Filmmaker's Series

Seeking Transformation: The Films of Siegfried Kühn

Premiere 2014
University of Massachusetts Amherst

 

“The heroes of my most important films are people who want to break out.” Siegfried Kühn’s statement runs like a thread through his oeuvre, and his main characters—often women—take huge risks in their desire to transform their lives.

 

The six films in this series all tell stories about the process and experience of transformation. Anna (The Dream of an Elk) and Susanne (Time of the Storks) set out into the unknown because they long for a new existence. Edward (Elective Affinities) and Platow (The Second Life of Friedrich W.G. Platow) make a sudden decision and begin anew.

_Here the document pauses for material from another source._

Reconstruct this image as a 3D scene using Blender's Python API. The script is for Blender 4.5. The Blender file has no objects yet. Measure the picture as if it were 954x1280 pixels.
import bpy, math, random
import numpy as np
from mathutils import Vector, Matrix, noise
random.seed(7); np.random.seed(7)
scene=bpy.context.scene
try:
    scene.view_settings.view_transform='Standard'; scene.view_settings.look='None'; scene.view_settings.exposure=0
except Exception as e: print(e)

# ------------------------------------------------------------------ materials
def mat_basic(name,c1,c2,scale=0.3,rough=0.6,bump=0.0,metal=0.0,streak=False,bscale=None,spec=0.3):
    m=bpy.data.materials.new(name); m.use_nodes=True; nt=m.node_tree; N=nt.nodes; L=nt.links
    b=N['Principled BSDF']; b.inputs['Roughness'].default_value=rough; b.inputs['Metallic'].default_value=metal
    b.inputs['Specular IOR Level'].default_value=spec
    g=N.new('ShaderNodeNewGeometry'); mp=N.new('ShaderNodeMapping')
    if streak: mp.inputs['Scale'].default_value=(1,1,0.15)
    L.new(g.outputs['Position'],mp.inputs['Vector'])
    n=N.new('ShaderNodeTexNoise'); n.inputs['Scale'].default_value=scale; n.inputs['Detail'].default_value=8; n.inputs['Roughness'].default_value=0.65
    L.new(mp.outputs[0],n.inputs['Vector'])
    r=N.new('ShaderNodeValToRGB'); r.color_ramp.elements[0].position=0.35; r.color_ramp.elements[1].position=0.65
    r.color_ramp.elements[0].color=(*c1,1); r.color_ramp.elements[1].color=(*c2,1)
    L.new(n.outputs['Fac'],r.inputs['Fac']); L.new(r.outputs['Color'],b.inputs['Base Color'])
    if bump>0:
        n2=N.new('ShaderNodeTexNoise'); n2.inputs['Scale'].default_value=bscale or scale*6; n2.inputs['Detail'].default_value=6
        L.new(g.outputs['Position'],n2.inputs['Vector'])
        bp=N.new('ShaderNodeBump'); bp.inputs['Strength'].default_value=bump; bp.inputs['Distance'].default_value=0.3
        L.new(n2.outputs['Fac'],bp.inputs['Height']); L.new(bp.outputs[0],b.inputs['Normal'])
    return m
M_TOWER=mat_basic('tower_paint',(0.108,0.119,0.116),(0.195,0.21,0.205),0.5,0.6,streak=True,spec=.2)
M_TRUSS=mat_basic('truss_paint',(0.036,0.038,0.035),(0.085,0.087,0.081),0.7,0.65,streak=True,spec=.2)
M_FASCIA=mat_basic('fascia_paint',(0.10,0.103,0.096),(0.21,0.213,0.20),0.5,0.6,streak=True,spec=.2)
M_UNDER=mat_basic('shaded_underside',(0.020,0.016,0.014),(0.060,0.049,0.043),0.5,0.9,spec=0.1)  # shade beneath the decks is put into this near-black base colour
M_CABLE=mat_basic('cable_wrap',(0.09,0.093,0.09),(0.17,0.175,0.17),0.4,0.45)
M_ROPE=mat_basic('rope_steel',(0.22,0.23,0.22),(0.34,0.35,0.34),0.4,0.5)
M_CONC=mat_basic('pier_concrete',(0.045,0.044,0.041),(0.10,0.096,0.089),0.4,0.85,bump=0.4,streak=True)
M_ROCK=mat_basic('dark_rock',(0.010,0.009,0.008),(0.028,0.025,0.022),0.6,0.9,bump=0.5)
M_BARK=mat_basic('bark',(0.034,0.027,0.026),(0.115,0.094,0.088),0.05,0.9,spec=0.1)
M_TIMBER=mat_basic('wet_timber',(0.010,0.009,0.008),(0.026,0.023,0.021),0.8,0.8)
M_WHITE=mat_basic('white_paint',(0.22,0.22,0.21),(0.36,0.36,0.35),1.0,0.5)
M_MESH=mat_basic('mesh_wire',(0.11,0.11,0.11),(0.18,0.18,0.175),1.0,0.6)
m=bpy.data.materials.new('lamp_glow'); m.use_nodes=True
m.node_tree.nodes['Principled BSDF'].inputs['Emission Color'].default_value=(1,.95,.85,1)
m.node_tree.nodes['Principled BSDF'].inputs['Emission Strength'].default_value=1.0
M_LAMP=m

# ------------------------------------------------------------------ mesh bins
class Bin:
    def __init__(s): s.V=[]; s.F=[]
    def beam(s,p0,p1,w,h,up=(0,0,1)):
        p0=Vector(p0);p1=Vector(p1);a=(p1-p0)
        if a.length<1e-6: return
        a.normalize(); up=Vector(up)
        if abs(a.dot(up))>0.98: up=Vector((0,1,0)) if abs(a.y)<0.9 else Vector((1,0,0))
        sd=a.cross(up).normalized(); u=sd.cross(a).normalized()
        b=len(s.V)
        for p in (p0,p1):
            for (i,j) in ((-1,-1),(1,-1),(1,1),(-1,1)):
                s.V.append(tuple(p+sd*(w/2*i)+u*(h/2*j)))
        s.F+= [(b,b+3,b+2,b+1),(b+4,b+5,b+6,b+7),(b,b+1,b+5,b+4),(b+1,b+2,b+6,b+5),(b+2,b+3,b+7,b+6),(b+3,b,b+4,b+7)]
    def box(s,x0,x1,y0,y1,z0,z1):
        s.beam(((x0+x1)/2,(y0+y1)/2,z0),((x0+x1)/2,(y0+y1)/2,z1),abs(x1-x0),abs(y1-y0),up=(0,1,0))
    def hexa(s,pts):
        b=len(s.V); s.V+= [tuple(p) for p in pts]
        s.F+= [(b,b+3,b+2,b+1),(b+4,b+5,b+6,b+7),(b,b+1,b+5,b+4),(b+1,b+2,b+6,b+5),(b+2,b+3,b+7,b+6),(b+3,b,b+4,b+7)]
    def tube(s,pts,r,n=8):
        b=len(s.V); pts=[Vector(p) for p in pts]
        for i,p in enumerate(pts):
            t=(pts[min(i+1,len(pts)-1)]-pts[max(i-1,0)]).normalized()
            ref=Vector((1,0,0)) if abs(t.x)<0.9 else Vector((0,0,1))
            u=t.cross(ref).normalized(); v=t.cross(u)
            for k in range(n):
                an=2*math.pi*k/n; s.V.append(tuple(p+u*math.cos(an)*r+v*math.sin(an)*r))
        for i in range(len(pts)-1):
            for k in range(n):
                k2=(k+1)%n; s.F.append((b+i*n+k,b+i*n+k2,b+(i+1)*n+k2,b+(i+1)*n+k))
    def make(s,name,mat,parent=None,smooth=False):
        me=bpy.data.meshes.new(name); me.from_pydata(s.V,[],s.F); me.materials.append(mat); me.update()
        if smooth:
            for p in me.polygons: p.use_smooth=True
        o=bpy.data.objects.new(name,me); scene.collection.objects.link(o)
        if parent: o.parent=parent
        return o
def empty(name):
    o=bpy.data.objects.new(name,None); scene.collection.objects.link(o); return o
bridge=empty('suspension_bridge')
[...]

Maria (The Actress) risks her life for love. And Childhood, a poetic reflection on the final days of war, recounts the director’s own personal discovery of transformation.

 

Kühn achieved early fame in East Germany with his box-office hit love story, Time of the Storks (1970), only to reap official criticism with his next film, the comedy The Second Life of Friedrich W.G. Platow (1973). Elective Affinities (1974), based on the novel by Goethe, offered the director the protection of association with the German classical author. Twelve years later, Kühn revisited the themes of love and infidelity in The Dream of the Elk, and explored the cataclysmic period of German history in which he had grown up in the autobiographical film entitled Childhood (both 1986). Finally, The Actress (1988) brought Kühn international recognition for his skillful handling of its difficult and intriguing subject matter.